**EXERCISE INPUT**
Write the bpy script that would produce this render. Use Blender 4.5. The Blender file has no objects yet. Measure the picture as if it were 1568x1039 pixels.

...

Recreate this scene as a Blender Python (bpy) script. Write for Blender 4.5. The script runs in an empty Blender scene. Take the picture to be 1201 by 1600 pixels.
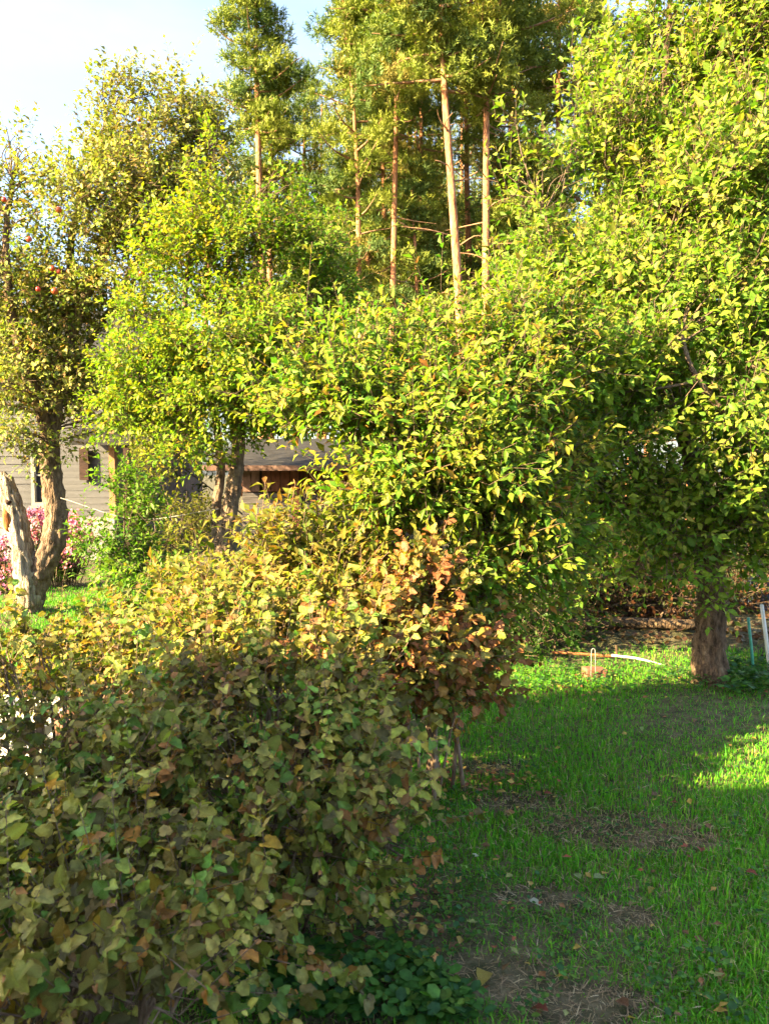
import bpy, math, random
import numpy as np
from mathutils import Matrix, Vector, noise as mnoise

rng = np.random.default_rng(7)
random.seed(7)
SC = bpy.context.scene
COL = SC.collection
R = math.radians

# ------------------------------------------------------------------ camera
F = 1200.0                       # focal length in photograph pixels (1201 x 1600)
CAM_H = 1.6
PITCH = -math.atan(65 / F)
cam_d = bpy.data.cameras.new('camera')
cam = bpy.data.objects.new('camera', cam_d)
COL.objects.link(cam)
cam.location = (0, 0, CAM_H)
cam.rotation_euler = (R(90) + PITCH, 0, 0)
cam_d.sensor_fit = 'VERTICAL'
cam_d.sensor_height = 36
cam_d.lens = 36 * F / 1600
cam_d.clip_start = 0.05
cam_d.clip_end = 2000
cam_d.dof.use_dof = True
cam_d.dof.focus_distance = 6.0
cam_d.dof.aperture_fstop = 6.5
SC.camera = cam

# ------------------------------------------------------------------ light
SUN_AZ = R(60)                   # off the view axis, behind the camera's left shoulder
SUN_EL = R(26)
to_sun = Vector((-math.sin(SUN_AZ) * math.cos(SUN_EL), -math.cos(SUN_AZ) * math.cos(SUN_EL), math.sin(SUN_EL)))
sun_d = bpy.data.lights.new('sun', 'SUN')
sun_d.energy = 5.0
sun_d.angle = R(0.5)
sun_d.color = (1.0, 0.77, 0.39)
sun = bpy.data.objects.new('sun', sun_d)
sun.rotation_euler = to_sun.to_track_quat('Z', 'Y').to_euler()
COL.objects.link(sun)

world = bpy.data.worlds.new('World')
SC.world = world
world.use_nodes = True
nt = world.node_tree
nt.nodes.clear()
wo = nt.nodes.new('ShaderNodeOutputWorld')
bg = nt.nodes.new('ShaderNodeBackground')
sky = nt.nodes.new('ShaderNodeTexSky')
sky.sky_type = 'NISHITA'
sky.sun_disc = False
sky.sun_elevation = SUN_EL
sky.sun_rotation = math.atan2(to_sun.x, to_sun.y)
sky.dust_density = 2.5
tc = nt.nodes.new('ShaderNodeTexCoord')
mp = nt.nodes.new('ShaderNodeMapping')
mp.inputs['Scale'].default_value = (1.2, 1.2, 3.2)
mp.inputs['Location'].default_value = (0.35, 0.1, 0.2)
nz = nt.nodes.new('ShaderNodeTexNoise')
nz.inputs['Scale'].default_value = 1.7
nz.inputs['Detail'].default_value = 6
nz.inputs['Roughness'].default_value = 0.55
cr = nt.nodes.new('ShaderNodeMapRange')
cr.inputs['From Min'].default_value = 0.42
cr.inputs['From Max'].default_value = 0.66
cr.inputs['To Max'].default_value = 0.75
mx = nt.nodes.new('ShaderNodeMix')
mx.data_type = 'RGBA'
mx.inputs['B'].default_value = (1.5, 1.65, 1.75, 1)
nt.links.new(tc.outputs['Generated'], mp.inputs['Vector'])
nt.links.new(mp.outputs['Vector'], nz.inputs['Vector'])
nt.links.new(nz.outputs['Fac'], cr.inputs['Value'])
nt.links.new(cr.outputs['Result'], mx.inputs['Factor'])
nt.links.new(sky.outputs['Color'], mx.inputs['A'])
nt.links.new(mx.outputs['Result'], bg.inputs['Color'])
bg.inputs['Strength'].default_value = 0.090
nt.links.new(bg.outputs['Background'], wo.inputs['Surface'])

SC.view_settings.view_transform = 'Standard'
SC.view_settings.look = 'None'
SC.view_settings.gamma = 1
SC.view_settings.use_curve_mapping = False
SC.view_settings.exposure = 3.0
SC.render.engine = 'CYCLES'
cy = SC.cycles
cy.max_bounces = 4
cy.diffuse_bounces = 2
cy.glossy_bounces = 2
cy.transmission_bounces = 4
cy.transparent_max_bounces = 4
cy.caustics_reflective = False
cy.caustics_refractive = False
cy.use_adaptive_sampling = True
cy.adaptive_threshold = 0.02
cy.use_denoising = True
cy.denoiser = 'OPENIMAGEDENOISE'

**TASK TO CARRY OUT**
Looking above, find the stretch of lines that opens with the one holding "Recreate this scene" and closes with the one holding "R = math.radians". Copy it exactly, pictures excluded.

**TASK ANSWER**
Recreate this scene as a Blender Python (bpy) script. Write for Blender 4.5. The script runs in an empty Blender scene. Take the picture to be 1201 by 1600 pixels.
import bpy, math, random
import numpy as np
from mathutils import Matrix, Vector, noise as mnoise

rng = np.random.default_rng(7)
random.seed(7)
SC = bpy.context.scene
COL = SC.collection
R = math.radians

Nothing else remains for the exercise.